How does equipment affect spin perception?
Your equipment doesn't affect how the opponent's spin behaves, but it does affect how you experience the spin on contact.
Sensitive rubbers (most tensors, Tenergy, Dignics): Transmit clear feedback about incoming spin through the bat. You feel exactly what the ball is doing on contact, which helps you calibrate compensation in real time.
Less sensitive rubbers (some budget options): Provide less feedback about incoming spin. You need to read spin entirely visually because the contact feedback is muted.
Anti-spin and long pips: Used by defensive players specifically because they don't transmit incoming spin in the same way as inverted rubbers. The "deception" of these rubbers is that they react to spin differently than the opponent expects.
For developing players, sensitive tensor rubbers provide the best spin-reading feedback. The contact feedback helps you learn what each spin feels like, accelerating the visual spin-reading development.
Final word
Reading spin is the most under-trained, highest-leverage skill in amateur table tennis. The development requires structured observation practice — bat-watching rather than ball-watching, sequential cue reading rather than guessing, and deliberate match application rather than passive hope.

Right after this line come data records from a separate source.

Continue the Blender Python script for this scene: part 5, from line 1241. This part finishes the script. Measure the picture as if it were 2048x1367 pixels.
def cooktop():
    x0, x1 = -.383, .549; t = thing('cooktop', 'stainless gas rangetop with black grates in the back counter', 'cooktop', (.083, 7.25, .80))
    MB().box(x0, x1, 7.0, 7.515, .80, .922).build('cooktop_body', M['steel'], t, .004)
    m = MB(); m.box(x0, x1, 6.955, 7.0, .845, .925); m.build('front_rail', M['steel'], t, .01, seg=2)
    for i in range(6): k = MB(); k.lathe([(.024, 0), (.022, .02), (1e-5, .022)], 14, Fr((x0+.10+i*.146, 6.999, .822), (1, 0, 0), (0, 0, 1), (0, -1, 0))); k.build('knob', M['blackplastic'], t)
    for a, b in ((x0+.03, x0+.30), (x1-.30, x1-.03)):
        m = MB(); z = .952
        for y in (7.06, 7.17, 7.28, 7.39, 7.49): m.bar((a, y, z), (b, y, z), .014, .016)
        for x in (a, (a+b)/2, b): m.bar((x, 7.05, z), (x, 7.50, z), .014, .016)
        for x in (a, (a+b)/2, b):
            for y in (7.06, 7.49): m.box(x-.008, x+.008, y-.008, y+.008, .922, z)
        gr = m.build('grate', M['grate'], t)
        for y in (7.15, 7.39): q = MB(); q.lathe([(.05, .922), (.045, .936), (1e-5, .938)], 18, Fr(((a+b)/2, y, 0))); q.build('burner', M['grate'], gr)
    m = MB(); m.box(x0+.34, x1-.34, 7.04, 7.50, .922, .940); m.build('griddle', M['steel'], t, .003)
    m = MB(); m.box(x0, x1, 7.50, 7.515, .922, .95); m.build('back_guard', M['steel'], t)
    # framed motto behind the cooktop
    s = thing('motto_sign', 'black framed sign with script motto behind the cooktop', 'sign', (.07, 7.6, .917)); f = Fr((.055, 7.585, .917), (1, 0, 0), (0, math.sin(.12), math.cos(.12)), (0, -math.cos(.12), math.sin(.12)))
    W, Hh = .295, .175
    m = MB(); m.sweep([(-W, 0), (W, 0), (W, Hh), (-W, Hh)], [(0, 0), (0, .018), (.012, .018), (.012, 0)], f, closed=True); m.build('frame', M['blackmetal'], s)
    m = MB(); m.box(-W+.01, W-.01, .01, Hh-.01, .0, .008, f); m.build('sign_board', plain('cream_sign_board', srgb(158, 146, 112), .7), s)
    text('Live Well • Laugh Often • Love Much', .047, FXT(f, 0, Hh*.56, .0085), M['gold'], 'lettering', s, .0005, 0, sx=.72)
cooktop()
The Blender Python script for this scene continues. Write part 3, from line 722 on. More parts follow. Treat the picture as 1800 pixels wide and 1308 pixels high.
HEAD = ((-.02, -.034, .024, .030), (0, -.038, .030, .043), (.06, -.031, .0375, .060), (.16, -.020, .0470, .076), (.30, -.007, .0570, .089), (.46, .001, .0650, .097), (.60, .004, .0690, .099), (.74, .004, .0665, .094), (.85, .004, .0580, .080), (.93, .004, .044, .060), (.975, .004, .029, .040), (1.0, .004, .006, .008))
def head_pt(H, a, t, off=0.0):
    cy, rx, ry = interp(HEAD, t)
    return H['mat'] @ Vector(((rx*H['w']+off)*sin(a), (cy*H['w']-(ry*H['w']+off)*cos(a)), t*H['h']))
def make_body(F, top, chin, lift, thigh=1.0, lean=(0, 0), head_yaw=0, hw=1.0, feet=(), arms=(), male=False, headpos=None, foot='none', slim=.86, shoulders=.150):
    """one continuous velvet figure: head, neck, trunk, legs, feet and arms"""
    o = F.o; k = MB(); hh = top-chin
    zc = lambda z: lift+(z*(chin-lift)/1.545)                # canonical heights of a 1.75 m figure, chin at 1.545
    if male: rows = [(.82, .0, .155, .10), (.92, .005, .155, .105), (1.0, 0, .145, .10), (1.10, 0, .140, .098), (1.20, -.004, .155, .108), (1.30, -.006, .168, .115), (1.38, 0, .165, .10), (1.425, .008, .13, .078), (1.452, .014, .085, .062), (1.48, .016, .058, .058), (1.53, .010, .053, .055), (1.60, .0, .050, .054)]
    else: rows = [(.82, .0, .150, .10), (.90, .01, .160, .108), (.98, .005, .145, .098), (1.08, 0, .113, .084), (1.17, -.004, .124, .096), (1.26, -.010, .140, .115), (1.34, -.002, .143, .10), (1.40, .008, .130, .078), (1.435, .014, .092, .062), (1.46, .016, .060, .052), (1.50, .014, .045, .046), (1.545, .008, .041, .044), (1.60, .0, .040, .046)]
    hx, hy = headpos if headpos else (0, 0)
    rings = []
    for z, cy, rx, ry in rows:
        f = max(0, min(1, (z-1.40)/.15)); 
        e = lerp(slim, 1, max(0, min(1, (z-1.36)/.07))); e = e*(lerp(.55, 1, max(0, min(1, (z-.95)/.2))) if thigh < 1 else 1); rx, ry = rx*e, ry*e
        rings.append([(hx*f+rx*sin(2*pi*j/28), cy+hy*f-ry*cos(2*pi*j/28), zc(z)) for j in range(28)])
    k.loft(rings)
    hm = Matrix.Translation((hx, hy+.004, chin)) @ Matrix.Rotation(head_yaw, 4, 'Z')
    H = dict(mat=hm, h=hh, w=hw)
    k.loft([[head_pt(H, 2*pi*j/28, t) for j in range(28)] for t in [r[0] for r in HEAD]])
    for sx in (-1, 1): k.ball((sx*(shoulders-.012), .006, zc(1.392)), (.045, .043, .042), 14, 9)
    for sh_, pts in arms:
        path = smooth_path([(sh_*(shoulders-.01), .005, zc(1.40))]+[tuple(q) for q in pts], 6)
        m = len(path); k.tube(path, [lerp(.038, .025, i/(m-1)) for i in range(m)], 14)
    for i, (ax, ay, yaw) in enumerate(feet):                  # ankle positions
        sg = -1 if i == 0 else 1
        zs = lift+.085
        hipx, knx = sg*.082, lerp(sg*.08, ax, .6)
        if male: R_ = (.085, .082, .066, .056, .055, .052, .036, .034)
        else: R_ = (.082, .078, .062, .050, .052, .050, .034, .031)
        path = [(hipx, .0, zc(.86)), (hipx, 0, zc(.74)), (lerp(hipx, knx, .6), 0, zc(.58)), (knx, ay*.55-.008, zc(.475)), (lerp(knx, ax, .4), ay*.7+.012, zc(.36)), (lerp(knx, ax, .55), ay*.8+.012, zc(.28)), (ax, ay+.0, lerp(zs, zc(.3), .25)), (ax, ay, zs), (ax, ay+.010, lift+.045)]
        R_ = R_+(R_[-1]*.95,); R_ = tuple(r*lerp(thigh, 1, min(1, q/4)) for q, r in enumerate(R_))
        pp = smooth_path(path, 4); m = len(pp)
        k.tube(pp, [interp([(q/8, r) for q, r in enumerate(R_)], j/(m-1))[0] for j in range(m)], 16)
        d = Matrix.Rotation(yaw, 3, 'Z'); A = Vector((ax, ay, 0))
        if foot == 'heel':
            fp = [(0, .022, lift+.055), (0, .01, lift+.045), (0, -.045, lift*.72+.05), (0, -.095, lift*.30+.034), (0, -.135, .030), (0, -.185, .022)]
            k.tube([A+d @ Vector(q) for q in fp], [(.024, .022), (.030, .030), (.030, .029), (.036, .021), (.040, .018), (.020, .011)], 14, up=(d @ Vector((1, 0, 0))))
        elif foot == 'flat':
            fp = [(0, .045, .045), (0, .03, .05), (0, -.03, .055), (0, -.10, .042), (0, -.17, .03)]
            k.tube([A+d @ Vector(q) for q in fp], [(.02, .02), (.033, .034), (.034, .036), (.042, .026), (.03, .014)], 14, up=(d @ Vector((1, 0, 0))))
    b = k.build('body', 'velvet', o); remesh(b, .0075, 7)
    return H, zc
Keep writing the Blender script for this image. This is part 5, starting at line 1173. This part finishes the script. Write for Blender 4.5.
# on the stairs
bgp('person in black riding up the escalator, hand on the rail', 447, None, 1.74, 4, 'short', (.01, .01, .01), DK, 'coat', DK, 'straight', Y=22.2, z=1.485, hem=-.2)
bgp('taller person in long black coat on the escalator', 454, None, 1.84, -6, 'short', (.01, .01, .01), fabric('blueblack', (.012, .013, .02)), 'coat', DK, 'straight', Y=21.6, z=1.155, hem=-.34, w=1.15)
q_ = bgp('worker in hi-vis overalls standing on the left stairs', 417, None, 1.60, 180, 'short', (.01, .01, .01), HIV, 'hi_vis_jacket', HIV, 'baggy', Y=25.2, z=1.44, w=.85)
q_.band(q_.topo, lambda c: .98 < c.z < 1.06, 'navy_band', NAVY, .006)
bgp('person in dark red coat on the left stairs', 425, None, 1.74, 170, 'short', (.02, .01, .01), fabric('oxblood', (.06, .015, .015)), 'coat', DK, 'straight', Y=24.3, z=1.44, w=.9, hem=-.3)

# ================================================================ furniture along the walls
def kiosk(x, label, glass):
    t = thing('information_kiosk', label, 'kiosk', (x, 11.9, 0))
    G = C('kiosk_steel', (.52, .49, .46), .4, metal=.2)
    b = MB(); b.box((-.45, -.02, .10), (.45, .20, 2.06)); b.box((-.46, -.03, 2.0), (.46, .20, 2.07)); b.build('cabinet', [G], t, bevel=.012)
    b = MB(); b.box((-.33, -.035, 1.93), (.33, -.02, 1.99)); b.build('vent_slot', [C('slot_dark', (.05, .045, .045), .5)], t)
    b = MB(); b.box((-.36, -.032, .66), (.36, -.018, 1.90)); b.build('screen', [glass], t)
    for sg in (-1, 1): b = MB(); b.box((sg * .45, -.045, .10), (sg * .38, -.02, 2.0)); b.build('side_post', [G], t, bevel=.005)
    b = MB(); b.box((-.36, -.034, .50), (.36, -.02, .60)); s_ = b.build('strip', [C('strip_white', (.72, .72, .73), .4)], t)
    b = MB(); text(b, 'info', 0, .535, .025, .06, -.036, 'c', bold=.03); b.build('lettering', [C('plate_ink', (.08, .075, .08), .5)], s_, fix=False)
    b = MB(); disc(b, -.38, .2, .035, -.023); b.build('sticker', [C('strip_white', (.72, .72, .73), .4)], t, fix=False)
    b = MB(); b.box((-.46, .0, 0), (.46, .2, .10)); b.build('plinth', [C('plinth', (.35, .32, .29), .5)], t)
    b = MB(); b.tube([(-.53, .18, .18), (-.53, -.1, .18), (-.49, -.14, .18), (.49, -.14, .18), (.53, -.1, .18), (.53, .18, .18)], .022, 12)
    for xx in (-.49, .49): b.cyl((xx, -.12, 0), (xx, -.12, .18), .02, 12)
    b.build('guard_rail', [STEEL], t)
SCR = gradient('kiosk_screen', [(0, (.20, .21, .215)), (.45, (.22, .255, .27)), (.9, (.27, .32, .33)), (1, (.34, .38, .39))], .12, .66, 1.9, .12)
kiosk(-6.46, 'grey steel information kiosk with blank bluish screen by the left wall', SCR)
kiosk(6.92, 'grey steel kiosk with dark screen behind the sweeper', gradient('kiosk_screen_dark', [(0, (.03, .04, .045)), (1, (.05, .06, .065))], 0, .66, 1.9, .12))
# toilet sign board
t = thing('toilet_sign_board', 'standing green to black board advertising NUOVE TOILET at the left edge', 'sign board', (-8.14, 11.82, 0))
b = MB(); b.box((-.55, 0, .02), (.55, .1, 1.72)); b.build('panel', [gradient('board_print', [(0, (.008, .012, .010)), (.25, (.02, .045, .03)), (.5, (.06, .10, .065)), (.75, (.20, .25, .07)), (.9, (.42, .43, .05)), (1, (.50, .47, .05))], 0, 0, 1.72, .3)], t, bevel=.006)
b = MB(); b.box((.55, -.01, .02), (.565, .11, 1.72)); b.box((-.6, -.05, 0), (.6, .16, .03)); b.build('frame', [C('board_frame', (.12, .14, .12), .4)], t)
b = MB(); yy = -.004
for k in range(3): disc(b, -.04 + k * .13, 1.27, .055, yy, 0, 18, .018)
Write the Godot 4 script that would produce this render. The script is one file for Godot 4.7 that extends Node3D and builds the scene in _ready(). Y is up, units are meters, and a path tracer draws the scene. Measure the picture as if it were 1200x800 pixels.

The three-phase practice progression — static observation, observation with simple returns, full match application — produces measurable improvement within 8–12 weeks. The competitive return is permanent: better spin reading converts misjudgment-driven errors into successful returns at every level you play.
Most players have never been explicitly taught what to look for when reading spin. Once they understand the cues (bat angle, motion direction, motion speed) and practice the observation systematically, the skill develops faster than they expected. Trust the practice progression, apply the habits in matches, and your spin reading will transform within a single competitive season.